Soul Kitchen


Zinos (Adam Bousdoukas) owns a hole-in-wall eatery in the city’s warehouse district and, while the food is not so good, it is cheap and he has a loyal group of locals as his clientele. Things go very wrong when, first, he hurts his back, then, his convict brother shows up on his doorstep begging for a job and Zinos hires him to manage “Soul Kitchen.”


Laura's Review: C+

Fatih Akin ("Head-On," "The Edge of Heaven") cleans his palate from his heavy immigrant dramas with this light, rambling and rather cliched comedy. Adam Bousdoukos, who cowrote the screenplay, stars as Zinos Kazantsakis, a Greek immigrant running a restaurant in a converted Hamburg warehouse. He makes lousy food, but has regular customers and a hot Teutonic girlfriend Nadine (Pheline Roggan). But when she decides to further her journalism career by moving to China Zinos' world begins to crumble. He hires temperamental fine dining chef Shayn Weiss (Birol Ünel, "Head-On") who drives away his regulars.

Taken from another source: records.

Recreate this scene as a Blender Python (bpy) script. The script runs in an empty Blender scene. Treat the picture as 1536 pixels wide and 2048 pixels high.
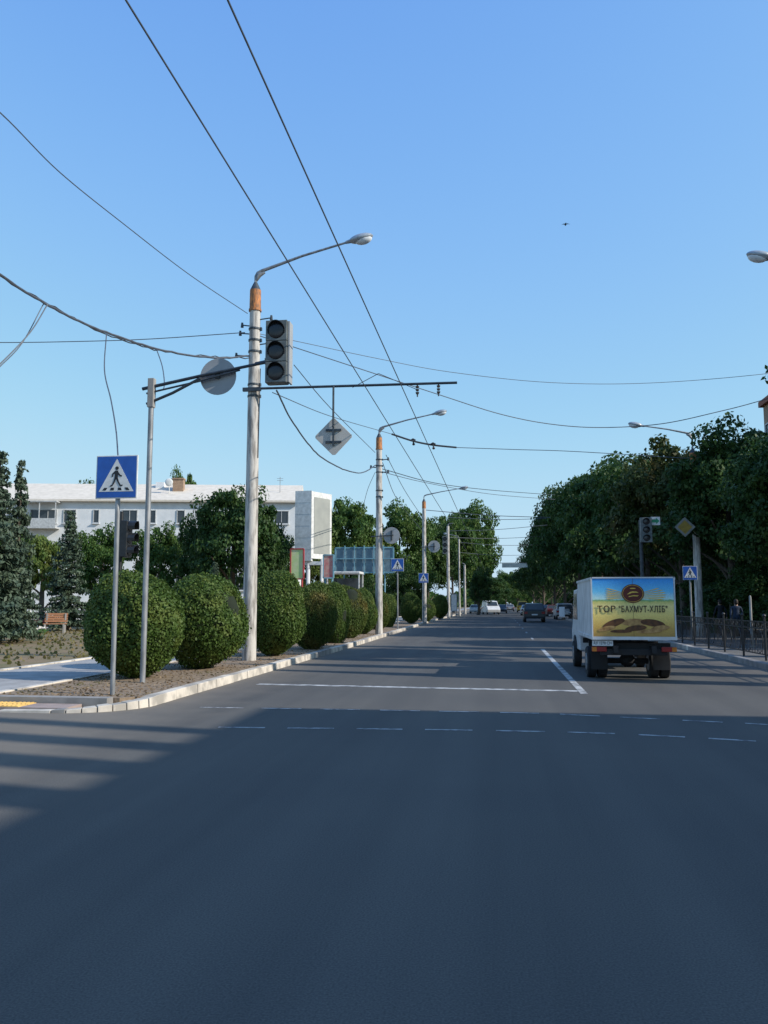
import bpy, math, random, bmesh
import numpy as np
from mathutils import Vector, Matrix
R=math.radians
C=bpy.context.scene.collection
random.seed(7)
# ------------------------------------------------------------------ camera model
CH=1.6; FP=1657.0
PIT=math.atan(183/FP); YAW=math.atan(231/FP*math.cos(PIT))
fw=Vector((-math.sin(YAW)*math.cos(PIT),math.cos(YAW)*math.cos(PIT),math.sin(PIT)))
rt=Vector((math.cos(YAW),math.sin(YAW),0)); up=rt.cross(fw)
CAM=Vector((0,0,CH))
def ray(px,py): return fw+rt*((px-768)/FP)+up*((1024-py)/FP)
def at(px,py,Y):
    d=ray(px,py); return CAM+d*(Y/d.y)
def gr(px,py,z=0.0):
    d=ray(px,py); return CAM+d*((z-CH)/d.z)
def ZZ(px,py,Y): return at(px,py,Y).z
# ------------------------------------------------------------------ materials
def newmat(name):
    m=bpy.data.materials.new(name); m.use_nodes=True
    nt=m.node_tree; b=nt.nodes['Principled BSDF']; return m,nt,b
def mat(name,col,rough=0.6,col2=None,scale=6.0,metal=0.0,bump=0.0,detail=6,stretch=None,lo=.35,hi=.65,spec=None):
    m,nt,b=newmat(name)
    b.inputs['Roughness'].default_value=rough; b.inputs['Metallic'].default_value=metal
    if spec is not None: b.inputs['Specular IOR Level'].default_value=spec
    if col2 is None: col2=tuple(c*0.72 for c in col)
    tc=nt.nodes.new('ShaderNodeTexCoord'); n=nt.nodes.new('ShaderNodeTexNoise')
    n.inputs['Scale'].default_value=scale; n.inputs['Detail'].default_value=detail
    if stretch:
        mp=nt.nodes.new('ShaderNodeMapping'); mp.inputs['Scale'].default_value=stretch
        nt.links.new(tc.outputs['Object'],mp.inputs['Vector']); nt.links.new(mp.outputs[0],n.inputs['Vector'])
    else: nt.links.new(tc.outputs['Object'],n.inputs['Vector'])
    cr=nt.nodes.new('ShaderNodeValToRGB'); cr.color_ramp.elements[0].position=lo; cr.color_ramp.elements[1].position=hi
    cr.color_ramp.elements[0].color=(*col2,1); cr.color_ramp.elements[1].color=(*col,1)
    nt.links.new(n.outputs['Fac'],cr.inputs['Fac']); nt.links.new(cr.outputs['Color'],b.inputs['Base Color'])
    if bump>0:
        bp=nt.nodes.new('ShaderNodeBump'); bp.inputs['Strength'].default_value=bump; bp.inputs['Distance'].default_value=0.02
        nt.links.new(n.outputs['Fac'],bp.inputs['Height']); nt.links.new(bp.outputs[0],b.inputs['Normal'])
    return m
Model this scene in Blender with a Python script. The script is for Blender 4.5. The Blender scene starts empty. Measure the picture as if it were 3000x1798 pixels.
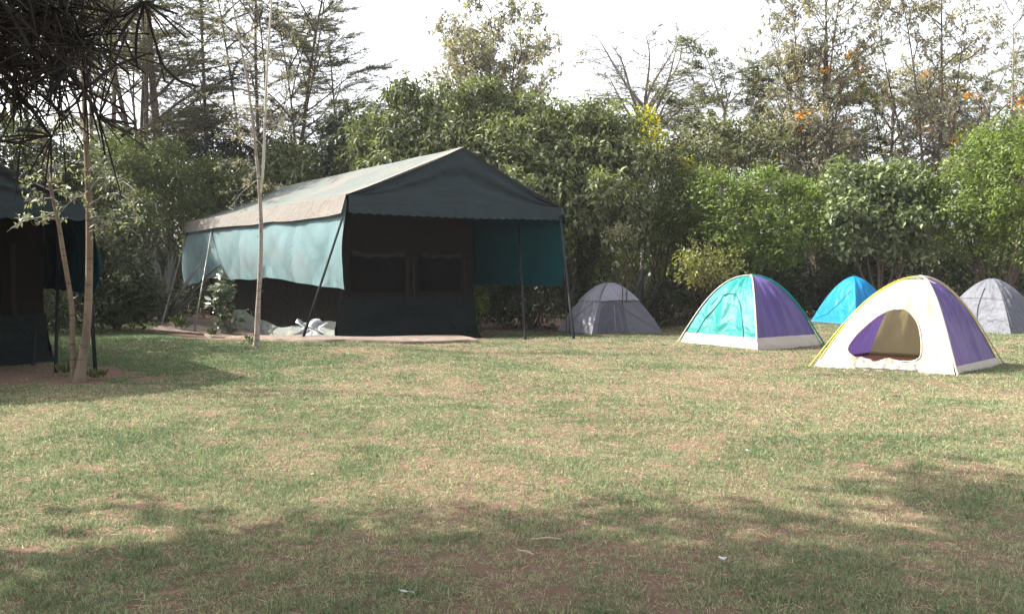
import bpy, math, random
import numpy as np
from mathutils import Vector

rng = np.random.default_rng(7)
random.seed(7)
R = math.radians
SC = bpy.context.scene
COL = SC.collection

# ------------------------------------------------------------------ camera
CAM_Z, FPX, PITCH = 1.30, 2500.0, math.atan(91 / 2500.0)
cd = bpy.data.cameras.new('camera')
cd.sensor_width = 36.0
cd.lens = 36.0 * FPX / 3000.0
cd.clip_start, cd.clip_end = 0.05, 2000.0
cam = bpy.data.objects.new('camera', cd)
cam.location = (0, 0, CAM_Z)
cam.rotation_euler = (math.pi / 2 - PITCH, 0, 0)
COL.objects.link(cam)
SC.camera = cam

# ------------------------------------------------------------------ light
SUN_EL = R(43.0)
SUN_H = Vector((-0.96, 0.28)).normalized()
SUN_DIR = Vector((SUN_H.x * math.cos(SUN_EL), SUN_H.y * math.cos(SUN_EL), math.sin(SUN_EL)))
sl = bpy.data.lights.new('sun', 'SUN')
sl.energy, sl.angle, sl.color = 3.7, R(0.6), (1.0, 0.945, 0.85)
so = bpy.data.objects.new('sun', sl)
so.rotation_euler = (-SUN_DIR).to_track_quat('-Z', 'Y').to_euler()
COL.objects.link(so)

W = bpy.data.worlds.new('World')
SC.world = W
W.use_nodes = True
nt = W.node_tree
nt.nodes.clear()
sky = nt.nodes.new('ShaderNodeTexSky')
sky.sky_type = 'NISHITA'
sky.sun_disc = False
sky.sun_elevation = SUN_EL
sky.sun_rotation = math.atan2(SUN_H.x, SUN_H.y)
sky.air_density, sky.dust_density, sky.ozone_density = 1.0, 4.0, 1.0
hs = nt.nodes.new('ShaderNodeHueSaturation')
hs.inputs['Saturation'].default_value = 0.28
bg = nt.nodes.new('ShaderNodeBackground')
bg.inputs['Strength'].default_value = 0.15
wo = nt.nodes.new('ShaderNodeOutputWorld')
nt.links.new(sky.outputs[0], hs.inputs['Color'])
nt.links.new(hs.outputs[0], bg.inputs['Color'])
nt.links.new(bg.outputs[0], wo.inputs['Surface'])

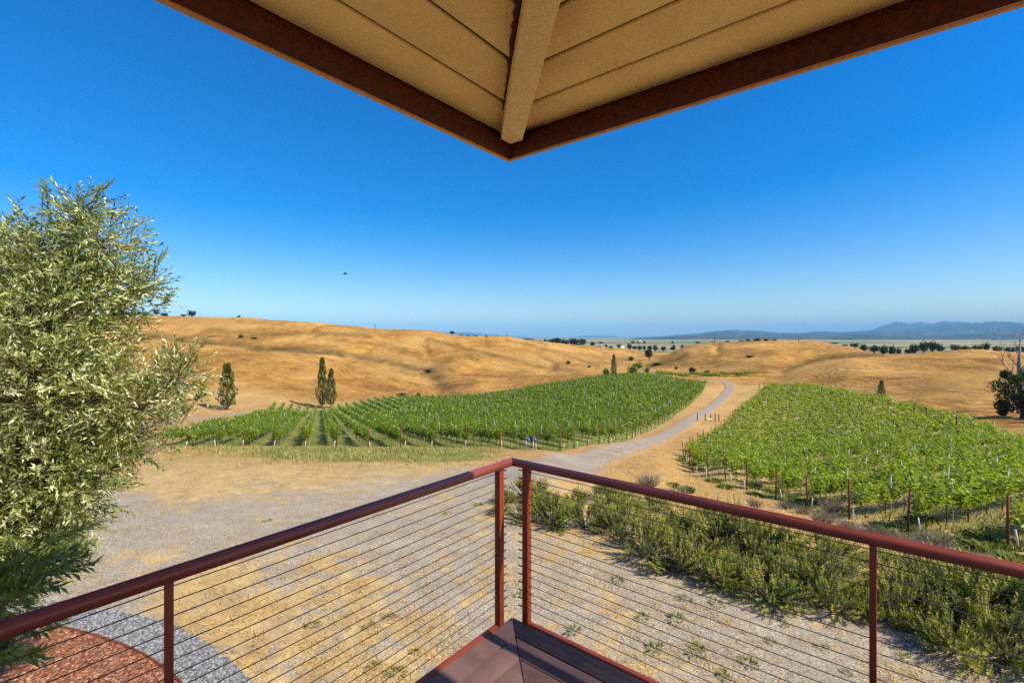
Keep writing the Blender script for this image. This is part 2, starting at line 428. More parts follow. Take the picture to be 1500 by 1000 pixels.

His brother Illias (Moritz Bleibtreu, "Run Lola Run," "The Baader Meinhof Complex") gets him to sign employment papers to get him on work release from prison and an old schoolmate, Thomas Neumann (Wotan Wilke Möhring, "Valkyrie"), pretends to pal up when he really wants to get his hands on Vinos' real estate. Then his back goes out and the uninsured cook discovers he has a herniated disk. Things all manage to come back together of course, but there are few surprises. There are also few real laughs despite Bousdoukos's engaging performance. And in a film called "Soul Kitchen" with a star sporting a Jim Morrison 'do' one expects some music and Akin delivers an eclectic soundtrack featuring everything from the film's own Bad Boy Boogiez Band to old German and Greek folk songs. One would also expect a lot of food and it is telling that Vinos's preparation of frozen fare is more compelling to watch than Shayn's gourmet cooking.